Hi Zack, Mike and Karl,
I argue that we must optimize for the vastly-more-numerous cohort:
consumers who are *NOT* in the unusual position of debugging some
arcane build failure whose origin is masked by using
AM_SILENT_RULES([yes]).
I've specified AM_SILENT_RULES([yes]) in any package I've ever tended,
and don't recall having or hearing reports of significant pain due to
that -- but maybe that's just my selective or limited memory.

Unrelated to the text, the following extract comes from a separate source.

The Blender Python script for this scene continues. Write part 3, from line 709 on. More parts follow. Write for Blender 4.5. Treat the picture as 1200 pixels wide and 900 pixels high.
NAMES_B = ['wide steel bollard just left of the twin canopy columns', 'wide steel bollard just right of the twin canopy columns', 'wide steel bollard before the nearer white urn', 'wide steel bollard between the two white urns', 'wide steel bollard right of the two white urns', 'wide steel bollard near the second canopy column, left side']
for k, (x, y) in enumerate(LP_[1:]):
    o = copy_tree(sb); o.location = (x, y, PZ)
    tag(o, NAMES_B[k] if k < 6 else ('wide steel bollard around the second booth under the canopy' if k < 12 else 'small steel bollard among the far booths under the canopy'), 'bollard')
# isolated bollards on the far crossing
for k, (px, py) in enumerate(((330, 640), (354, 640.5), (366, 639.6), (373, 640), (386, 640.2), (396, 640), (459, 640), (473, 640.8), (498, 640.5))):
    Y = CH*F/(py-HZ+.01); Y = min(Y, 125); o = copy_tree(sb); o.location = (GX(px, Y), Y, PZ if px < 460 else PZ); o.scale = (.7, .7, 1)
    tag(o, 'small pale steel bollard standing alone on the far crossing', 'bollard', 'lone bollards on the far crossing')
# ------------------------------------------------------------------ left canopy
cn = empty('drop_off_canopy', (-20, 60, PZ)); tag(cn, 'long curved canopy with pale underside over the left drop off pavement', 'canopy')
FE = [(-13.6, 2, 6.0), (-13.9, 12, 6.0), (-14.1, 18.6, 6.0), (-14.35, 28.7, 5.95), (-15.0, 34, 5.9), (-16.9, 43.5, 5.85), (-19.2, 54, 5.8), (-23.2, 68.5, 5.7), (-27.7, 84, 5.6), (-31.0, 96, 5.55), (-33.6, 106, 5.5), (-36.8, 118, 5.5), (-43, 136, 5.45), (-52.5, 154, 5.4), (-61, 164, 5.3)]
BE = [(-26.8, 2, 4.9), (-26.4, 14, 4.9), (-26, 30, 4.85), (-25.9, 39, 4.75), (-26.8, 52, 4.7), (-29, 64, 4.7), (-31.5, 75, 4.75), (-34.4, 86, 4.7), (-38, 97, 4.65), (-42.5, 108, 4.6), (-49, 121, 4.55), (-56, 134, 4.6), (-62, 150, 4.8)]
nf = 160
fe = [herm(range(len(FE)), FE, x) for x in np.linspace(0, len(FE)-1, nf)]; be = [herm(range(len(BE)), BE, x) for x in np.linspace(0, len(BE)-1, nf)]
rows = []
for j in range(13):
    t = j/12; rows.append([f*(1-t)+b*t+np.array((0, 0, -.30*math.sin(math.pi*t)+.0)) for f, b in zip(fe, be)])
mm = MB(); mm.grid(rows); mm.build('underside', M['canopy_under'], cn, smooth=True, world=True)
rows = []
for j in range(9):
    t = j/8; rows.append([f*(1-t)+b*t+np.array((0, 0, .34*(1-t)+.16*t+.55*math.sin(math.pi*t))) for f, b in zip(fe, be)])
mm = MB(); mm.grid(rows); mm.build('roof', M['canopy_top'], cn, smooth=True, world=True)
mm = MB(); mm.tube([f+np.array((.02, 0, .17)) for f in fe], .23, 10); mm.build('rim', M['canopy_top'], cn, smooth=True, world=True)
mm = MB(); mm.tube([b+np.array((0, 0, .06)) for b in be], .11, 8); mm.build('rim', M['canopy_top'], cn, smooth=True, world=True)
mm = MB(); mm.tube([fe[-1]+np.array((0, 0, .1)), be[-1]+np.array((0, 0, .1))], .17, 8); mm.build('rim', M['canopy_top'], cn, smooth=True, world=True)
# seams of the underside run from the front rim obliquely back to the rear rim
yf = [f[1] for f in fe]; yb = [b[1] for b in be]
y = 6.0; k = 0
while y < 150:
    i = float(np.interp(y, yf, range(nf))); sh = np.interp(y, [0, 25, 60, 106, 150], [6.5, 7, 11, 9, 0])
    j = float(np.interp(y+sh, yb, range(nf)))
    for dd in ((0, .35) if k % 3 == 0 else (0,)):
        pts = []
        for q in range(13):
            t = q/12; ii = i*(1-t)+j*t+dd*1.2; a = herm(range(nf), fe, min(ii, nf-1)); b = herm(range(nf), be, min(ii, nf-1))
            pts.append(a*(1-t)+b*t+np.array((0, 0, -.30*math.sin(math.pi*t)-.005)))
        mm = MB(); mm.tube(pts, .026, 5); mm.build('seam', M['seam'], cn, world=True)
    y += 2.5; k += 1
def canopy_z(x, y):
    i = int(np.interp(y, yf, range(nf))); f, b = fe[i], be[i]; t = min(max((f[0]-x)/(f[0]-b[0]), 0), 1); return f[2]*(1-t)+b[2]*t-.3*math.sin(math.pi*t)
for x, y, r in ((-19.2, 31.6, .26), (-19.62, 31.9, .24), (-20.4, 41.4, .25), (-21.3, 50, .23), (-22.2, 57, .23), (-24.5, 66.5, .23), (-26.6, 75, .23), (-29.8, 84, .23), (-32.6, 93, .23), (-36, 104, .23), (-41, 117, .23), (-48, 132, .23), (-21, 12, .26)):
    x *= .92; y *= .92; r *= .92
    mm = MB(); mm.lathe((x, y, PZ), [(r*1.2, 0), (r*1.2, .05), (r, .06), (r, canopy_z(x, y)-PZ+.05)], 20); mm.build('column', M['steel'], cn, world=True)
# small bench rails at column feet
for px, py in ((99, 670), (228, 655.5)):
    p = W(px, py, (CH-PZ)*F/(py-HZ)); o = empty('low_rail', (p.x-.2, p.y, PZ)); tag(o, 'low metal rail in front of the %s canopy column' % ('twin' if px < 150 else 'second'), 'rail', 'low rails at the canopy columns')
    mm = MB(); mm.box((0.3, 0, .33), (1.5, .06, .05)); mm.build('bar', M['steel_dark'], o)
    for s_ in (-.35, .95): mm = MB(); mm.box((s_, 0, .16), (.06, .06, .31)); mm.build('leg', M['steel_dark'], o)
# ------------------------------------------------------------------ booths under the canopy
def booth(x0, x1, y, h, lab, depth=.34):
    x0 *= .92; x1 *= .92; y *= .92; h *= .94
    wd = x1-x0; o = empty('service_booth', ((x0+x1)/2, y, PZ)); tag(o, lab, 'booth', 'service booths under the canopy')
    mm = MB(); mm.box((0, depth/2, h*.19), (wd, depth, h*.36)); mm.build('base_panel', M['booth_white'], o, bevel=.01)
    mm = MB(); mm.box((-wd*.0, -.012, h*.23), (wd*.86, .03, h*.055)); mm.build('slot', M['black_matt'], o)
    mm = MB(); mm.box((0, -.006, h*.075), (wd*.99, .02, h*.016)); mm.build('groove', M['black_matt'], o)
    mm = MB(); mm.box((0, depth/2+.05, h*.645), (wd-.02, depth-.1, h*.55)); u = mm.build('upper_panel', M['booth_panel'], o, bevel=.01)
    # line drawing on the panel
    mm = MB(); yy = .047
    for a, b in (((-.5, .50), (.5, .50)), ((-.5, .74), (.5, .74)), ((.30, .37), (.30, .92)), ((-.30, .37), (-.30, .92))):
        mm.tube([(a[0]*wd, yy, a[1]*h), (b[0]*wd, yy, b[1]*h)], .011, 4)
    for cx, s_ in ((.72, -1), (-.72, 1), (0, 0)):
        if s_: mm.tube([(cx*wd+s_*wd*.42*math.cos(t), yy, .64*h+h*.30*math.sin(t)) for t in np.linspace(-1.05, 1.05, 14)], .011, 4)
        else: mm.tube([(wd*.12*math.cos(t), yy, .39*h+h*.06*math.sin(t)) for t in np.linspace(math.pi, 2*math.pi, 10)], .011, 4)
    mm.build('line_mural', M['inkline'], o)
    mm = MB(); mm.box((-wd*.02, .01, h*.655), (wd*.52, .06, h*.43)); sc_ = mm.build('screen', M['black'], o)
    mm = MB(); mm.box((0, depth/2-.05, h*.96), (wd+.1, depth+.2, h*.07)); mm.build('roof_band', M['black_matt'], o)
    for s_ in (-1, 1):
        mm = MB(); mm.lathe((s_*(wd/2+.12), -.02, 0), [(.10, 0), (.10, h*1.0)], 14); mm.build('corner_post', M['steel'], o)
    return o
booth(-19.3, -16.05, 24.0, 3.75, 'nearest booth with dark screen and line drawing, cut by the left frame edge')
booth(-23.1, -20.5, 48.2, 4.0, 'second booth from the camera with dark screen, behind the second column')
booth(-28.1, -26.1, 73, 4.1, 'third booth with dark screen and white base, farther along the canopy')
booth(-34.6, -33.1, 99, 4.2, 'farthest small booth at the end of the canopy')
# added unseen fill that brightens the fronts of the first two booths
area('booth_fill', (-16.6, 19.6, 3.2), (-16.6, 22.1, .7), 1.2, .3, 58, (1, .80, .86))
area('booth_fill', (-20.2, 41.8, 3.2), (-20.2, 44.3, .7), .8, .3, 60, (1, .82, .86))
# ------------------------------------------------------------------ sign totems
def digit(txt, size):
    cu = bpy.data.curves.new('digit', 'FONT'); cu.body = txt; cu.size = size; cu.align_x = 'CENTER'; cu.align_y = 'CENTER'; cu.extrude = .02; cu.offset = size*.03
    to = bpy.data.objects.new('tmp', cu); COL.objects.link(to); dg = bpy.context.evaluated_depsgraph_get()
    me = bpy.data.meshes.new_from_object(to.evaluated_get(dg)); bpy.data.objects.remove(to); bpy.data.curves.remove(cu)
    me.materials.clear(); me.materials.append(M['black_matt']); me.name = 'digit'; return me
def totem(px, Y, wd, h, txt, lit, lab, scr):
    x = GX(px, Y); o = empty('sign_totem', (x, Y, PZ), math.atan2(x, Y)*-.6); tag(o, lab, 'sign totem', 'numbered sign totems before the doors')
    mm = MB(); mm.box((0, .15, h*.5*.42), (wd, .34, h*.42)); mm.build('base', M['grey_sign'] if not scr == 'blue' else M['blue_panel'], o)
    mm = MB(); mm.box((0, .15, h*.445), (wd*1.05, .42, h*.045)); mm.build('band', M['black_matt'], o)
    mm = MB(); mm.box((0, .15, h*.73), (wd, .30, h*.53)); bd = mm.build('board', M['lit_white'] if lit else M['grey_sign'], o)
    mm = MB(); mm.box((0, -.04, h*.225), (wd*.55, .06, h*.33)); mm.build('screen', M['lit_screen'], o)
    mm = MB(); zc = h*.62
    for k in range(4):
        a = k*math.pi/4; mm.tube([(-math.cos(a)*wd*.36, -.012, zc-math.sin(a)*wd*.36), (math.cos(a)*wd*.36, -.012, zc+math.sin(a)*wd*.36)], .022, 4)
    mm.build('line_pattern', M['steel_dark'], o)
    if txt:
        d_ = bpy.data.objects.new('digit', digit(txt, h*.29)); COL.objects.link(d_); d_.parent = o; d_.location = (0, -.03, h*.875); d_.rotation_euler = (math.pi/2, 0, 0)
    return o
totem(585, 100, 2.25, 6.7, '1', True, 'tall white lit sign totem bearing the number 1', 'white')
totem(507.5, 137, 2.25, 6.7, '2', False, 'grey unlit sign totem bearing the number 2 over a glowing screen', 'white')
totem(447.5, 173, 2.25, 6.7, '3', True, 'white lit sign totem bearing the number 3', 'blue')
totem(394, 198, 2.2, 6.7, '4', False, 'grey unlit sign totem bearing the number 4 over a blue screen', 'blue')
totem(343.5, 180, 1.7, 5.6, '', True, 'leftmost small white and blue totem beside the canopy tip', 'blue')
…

Sure, there may have been some noise back in 2009 when I made it the
default in coreutils via v7.2-47-g52c4018a9, but I think we worked out
all the kinks long ago.
As for whether V=1 does its job, AFAIK it does. If anyone finds an
instance in which it does not work, that's a bug: please report and
we'll surely fix it.
The argument here should be similar to why when writing any code that
must last: one should write to (optimize for) the audience of readers
and future maintainers, who often outnumber code-writers by an order
of magnitude.
The volume of 99.9%-useless noise that the current default impose on
every builder is not outweighed by the benefit to the rare few who
occasionally cannot easily insert "--disable-silent-rules".
I can imagine that an experience like the one Zack describes is
painful, but we have to keep in perspective that the default imposes
what I estimate to be a far larger cost, due to the vastly-larger
number of people impacted.
IMHO, this discussion is about setting a sensible default.
No package maintainer is forced to use the automake-specified default,
and even those who invoke configure can choose their own default.